A Justice Department report states "the recovery of a crime gun within 2 to 3 years after its initial purchase is considered a short time-to-crime and a significant trafficking indicator."

A source at the ATF said there were several factors leading to the long time-to-crime average in the document. The number included the time it takes between when Mexican authorities recovered a firearm and when it was sent to the ATF for tracing, which in some cases took up to a year or more, the source said.

According to the ATF, many of the firearms included in the figures were also old. For part of the investigation, Mexican authorities gave the ATF a list to comb through of roughly 60,000 serial numbers of weapons involved in crimes.

The document was filed as part of the court record in the 2011 case National Shooting Sports Foundation v. Jones and was never intended for the public. Nevertheless, it sheds new light on gun trafficking across the U.S.-Mexican border.

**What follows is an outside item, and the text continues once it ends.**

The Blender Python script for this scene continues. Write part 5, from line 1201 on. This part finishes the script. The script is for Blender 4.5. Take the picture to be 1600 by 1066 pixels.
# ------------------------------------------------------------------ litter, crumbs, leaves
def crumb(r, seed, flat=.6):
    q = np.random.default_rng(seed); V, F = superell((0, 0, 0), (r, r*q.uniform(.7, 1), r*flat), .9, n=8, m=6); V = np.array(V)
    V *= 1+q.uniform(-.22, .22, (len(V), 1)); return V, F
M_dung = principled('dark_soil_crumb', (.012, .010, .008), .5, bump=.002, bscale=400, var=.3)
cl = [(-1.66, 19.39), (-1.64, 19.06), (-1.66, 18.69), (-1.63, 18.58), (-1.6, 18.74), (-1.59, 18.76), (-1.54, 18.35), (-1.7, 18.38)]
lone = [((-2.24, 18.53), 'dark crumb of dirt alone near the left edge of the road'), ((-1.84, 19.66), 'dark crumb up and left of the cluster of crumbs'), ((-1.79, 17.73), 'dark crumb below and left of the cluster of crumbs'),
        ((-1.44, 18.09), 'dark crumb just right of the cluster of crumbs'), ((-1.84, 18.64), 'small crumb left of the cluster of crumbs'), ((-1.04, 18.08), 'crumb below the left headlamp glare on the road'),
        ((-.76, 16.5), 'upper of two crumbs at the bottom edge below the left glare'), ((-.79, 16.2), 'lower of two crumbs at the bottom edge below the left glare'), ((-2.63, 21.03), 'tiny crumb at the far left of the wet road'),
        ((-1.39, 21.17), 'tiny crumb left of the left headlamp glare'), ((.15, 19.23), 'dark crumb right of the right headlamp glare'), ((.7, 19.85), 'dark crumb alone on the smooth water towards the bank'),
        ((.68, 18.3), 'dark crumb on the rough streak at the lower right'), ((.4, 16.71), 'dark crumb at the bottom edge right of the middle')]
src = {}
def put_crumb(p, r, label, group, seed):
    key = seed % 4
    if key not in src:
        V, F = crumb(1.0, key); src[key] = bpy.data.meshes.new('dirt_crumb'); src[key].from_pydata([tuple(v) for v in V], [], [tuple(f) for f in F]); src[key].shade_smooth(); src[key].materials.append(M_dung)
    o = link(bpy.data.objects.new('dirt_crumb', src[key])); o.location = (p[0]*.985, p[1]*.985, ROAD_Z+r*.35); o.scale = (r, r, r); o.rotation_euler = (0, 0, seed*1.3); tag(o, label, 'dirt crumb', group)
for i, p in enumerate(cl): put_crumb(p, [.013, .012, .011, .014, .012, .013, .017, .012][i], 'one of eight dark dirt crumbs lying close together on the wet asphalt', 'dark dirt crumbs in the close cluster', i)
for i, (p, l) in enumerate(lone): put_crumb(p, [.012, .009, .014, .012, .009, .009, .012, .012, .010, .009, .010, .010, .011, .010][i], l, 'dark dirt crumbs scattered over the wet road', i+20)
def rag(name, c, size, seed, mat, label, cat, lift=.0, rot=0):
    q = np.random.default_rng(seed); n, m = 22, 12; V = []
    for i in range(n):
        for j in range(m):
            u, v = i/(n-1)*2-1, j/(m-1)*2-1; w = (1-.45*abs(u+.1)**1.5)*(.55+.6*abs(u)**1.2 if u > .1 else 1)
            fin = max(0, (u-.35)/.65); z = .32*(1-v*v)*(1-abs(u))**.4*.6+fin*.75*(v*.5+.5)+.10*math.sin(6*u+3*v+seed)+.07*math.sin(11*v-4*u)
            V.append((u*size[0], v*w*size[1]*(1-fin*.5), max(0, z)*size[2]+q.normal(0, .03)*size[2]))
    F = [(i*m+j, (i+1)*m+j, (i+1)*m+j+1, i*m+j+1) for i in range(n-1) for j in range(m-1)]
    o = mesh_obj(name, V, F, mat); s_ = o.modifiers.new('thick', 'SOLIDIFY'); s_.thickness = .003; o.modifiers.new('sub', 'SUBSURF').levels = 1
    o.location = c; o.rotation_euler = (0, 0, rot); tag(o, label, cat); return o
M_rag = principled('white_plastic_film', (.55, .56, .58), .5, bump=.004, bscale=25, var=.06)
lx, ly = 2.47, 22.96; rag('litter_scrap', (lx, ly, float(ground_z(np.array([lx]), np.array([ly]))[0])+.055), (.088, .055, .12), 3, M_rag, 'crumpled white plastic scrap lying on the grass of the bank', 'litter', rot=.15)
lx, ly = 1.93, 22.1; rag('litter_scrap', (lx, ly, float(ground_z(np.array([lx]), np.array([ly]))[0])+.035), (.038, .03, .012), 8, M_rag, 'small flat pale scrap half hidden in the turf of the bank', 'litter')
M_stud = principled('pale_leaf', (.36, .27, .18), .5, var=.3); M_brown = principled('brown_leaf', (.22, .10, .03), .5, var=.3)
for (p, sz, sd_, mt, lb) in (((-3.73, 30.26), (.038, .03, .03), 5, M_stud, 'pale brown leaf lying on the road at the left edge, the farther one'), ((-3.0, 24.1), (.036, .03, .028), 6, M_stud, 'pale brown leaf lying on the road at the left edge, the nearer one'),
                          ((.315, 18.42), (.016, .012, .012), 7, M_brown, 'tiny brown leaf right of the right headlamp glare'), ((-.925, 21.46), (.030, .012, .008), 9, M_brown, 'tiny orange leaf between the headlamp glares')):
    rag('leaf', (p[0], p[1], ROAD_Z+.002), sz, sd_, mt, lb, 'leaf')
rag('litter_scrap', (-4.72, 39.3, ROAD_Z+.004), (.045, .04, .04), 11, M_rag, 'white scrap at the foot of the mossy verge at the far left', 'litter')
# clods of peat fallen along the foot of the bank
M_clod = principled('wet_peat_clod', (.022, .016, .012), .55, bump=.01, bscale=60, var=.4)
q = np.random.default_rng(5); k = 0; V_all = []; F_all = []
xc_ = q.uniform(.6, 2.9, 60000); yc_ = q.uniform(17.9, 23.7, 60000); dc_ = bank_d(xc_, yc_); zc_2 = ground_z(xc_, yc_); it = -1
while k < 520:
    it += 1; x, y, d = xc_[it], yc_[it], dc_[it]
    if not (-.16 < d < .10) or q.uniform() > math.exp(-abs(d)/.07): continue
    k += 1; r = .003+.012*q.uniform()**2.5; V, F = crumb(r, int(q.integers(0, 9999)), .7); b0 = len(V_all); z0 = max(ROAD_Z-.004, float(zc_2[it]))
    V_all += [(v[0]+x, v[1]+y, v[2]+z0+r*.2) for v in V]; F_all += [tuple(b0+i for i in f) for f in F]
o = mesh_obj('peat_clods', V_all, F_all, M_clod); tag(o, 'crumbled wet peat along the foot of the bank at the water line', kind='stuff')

It is widely accepted that illegal trafficking is arming Mexico’s violent drug cartels, but exactly how many of those guns are coming from the U.S. has been the subject of fierce debate.

The Obama administration and gun control advocates have depicted cartel violence in Mexico as being fueled by a sudden flood of illegal guns coming from the U.S.

"A demand for these drugs in the United States is what is helping to keep these cartels in business," President Obama said in April 2009. "This war is being waged with guns purchased not here, but in the United States. More than 90 percent of the guns recovered in Mexico come from the United States, many from gun shops that line our shared border."

Obama was referring to a 2009 Government Accountability Office report that concluded about 87 percent of firearms seized by Mexican authorities and traced in the last five years originated in the United States.

Critics say that Obama and gun control advocates who cited the report failed to mention that only 7,200 of the roughly 30,000 guns seized by Mexican authorities in 2008 were sent to ATF for tracing.

Scott Stewart, an analyst for global intelligence company STRATFOR, wrote that only 4,000 of those were traceable. Of those, 3,480 were linked back to the United States. Using those numbers, 12 percent of the guns confiscated in 2008 were positively traced to the United States.

A Fox news report put the percentage of guns traced back to the U.S. in 2007 and 2008 at 17 percent. FactCheck.org argued the number should be closer to 36 percent.